Но, как известно, люди быстро привыкают к хорошему, о дурном забываю. И всё же, полагаю, сбой в доставке розовых грейпфрутов – я их выдавливаю вручную, по стакану сока мы с мужем утром выпиваем натощак – не стоит воспринимать драматически как посягательство на наши жизненные устои. Поэтому, чтобы стабилизировать ненужное возбуждение, потребительский гнев, здесь, на Западе, основанный на незыблемом правиле, что клиент всегда прав, кто-то из нас произносит кодовую фразу: а ты помнишь…

Да, помним, конечно, помним. В раннем детстве не осознается разница, чем тебя кормят, манной кашей или черной икрой. Но при взрослении, с первой самостоятельно заработанной копейкой, четко, ясно обнаруживается сколько что стоит и как это можно – или нельзя – добыть.

В СССР главные проблемы возникали именно с добыванием. Дефицитом было всё, и даже для такого виртуоза по части блата, как моя мама, тут требовались усилия. Я что-то от неё усвоила, но подобного совершенства достичь не сумела. Не было дара общаться с продавщицами комиссионок на равных и обольщать директоров гастрономов с ухищрениями оперной примадонны, кинозвезды.

Выйдя замуж, родив ребенка, уже без родительской, в основном материнской опеки, влилась, надо сказать, вполне органично, в многочасовые очереди за самым элементарно необходимым. Шока не испытала. Стоя, скажем, за детской одежонкой на Горького, получала дельные советы, рекомендации, информацию, что неподалеку в продаже махровые полотенца. А мой муж, простояв за шубкой из цигейки на вырост для дочки в «Детском мире» полдня, явился с добычей счастливый: у него на запястье химическим карандашом значился номер: четыреста двенадцать. Эту шубку дочка носила до нашего отъезда в Женеву, поначалу стянутую ремнем, длинной, а потом укорачиваемой по мере её роста.

И помню, странно, что и она помнит, её мне вопрос: почему ты, мама, так любишь огрызки яблок? Яблоки сорта «джонатан», экспортируемые из дружественной социалистической Венгрии, тоже были дефицитом, только ей, ребенку, предназначенным. При том мы, её родители, тогда молодые, обделенными, ущербными себя нисколько не ощущали. Молодость такая пора, когда праздник возникает подспудно, из нутра, неомраченного, необремененного разочарованиями, потерями, страданиями. Отсутствие такого опыта с одной стороны плюс, а с другой минус. Отрезвление приходит постепенно, по нарастающей, порой с сокрушительным результатом.

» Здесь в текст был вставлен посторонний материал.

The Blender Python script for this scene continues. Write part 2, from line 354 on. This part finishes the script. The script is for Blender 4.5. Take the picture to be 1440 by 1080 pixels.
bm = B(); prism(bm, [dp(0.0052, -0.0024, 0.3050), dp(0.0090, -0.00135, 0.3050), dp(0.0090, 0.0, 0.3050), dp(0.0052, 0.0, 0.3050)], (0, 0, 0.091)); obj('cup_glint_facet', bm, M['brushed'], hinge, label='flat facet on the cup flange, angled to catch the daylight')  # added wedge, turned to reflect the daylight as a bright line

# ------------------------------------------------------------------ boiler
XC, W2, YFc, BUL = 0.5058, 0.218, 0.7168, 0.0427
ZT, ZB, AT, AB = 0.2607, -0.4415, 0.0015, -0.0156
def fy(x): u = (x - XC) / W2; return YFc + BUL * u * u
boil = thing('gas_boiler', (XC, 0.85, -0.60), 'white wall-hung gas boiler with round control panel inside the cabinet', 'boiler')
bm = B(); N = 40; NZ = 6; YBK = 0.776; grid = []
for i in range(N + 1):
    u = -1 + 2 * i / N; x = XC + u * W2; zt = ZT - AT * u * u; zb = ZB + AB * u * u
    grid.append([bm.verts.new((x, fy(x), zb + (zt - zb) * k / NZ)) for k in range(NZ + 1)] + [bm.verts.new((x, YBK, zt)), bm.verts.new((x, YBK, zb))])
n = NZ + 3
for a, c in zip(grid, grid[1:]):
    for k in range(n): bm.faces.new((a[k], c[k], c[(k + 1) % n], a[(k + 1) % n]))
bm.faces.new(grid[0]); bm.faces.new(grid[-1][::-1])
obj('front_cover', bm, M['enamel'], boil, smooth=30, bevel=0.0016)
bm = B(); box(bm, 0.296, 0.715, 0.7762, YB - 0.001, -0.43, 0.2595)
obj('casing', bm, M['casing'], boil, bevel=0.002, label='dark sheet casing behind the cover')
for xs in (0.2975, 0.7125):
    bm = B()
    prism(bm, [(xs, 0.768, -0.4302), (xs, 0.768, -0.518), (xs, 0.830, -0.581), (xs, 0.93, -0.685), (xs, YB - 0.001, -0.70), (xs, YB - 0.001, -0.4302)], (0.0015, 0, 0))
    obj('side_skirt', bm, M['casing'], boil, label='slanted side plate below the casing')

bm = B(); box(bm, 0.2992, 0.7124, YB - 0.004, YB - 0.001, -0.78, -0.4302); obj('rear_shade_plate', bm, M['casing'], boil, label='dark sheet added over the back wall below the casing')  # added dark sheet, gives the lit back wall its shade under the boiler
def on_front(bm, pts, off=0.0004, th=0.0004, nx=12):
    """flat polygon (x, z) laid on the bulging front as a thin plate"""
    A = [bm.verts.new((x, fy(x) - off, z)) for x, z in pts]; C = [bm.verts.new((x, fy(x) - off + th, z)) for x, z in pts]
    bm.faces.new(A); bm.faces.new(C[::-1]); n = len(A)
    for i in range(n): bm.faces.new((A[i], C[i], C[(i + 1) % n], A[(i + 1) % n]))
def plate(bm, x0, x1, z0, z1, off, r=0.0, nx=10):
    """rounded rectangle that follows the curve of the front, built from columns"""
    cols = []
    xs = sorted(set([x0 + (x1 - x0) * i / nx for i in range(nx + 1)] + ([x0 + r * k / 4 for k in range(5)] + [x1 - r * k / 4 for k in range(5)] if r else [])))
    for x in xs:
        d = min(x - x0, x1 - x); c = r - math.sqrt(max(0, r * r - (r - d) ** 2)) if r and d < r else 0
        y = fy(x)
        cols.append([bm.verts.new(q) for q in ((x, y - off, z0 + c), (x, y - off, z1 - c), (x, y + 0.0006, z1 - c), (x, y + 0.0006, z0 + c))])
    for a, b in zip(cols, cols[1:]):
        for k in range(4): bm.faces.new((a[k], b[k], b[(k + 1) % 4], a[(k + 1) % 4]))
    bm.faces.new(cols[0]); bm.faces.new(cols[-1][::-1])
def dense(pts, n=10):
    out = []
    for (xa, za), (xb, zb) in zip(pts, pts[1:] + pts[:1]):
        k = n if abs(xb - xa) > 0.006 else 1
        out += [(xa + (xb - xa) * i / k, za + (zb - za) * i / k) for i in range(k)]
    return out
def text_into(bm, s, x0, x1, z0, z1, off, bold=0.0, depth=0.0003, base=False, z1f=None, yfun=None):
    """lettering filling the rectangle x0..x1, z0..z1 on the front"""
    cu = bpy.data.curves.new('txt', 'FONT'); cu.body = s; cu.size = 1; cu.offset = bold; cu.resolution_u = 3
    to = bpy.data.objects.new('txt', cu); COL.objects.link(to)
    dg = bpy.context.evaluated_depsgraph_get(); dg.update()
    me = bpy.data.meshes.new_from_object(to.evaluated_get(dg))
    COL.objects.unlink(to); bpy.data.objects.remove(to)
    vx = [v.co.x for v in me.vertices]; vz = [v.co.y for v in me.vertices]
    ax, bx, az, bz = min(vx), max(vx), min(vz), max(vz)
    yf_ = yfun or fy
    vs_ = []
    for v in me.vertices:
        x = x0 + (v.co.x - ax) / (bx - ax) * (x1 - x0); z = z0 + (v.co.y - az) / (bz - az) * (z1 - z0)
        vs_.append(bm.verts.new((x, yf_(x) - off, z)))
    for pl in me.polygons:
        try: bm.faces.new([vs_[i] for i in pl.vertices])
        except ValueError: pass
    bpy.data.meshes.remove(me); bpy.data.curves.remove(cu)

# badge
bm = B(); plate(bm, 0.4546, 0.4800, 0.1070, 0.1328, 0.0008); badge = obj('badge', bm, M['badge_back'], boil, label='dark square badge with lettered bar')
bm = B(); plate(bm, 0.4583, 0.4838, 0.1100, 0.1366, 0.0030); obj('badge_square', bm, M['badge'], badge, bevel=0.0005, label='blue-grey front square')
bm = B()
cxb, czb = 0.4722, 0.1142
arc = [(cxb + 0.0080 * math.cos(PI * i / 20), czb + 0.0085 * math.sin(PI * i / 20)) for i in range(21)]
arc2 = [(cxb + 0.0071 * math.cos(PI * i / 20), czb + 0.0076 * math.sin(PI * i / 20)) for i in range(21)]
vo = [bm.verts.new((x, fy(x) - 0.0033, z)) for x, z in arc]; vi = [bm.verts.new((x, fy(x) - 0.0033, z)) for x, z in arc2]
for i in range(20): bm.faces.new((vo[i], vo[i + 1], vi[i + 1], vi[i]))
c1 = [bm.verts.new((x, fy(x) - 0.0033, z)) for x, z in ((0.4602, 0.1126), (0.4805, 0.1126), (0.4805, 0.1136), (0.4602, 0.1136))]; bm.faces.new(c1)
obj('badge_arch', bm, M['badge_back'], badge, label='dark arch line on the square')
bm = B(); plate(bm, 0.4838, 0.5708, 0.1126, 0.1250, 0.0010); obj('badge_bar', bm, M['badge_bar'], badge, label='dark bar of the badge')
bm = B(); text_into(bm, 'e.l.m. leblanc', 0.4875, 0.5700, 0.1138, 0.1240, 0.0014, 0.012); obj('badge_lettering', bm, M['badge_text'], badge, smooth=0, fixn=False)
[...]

Однажды, когда мы отвергли парниковую клубнику, в зимний сезон она не источала соблазнительного аромата, муж спросил: «А ты помнишь овощные базы, куда по разнарядке райкомов отправляли студентов вузов, сотрудников НИИ, то есть служивую интеллигенцию?»  И удивился, что на овощной базе я побывала лишь однажды. Зато с приключениями.

Первокурсников Литературного института на овощную базу подмосковного совхоза везли в автобусе. Не знаю, по какому наитию я, как мальчик-с-пальчик, мысленно отмечала вехи пути, остановки маршрутного автобуса, железнодорожный переезд с пронесшейся в сторону Москвы электричкой. Что я с этой базы сбегу, одна, это мне в голову еще не приходило.

Ребят поставили на погрузку ящиков в грузовики, а нас, девчат, на разборку картофеля, лука, кочанов капусты. В хранилище типа сарая-ангара гнилостный запах вызывал рвотные позывы. Если такой товар предназначался городским жителям, то лучше бы пустые магазинные полки, относительно хотя бы чистые. Но еще меня, можно сказать, заворожили лица женщин, работающих в этом совхозе. Я бы сказала, зловещие, злорадствующие. Когда одна из наших сокурсниц, споткнувшись на склизком, гнилом капустном кочане, упала, раздался хохот, отнюдь не свидетельствующий о смычке города с деревней, спланированной большевистскими вождями.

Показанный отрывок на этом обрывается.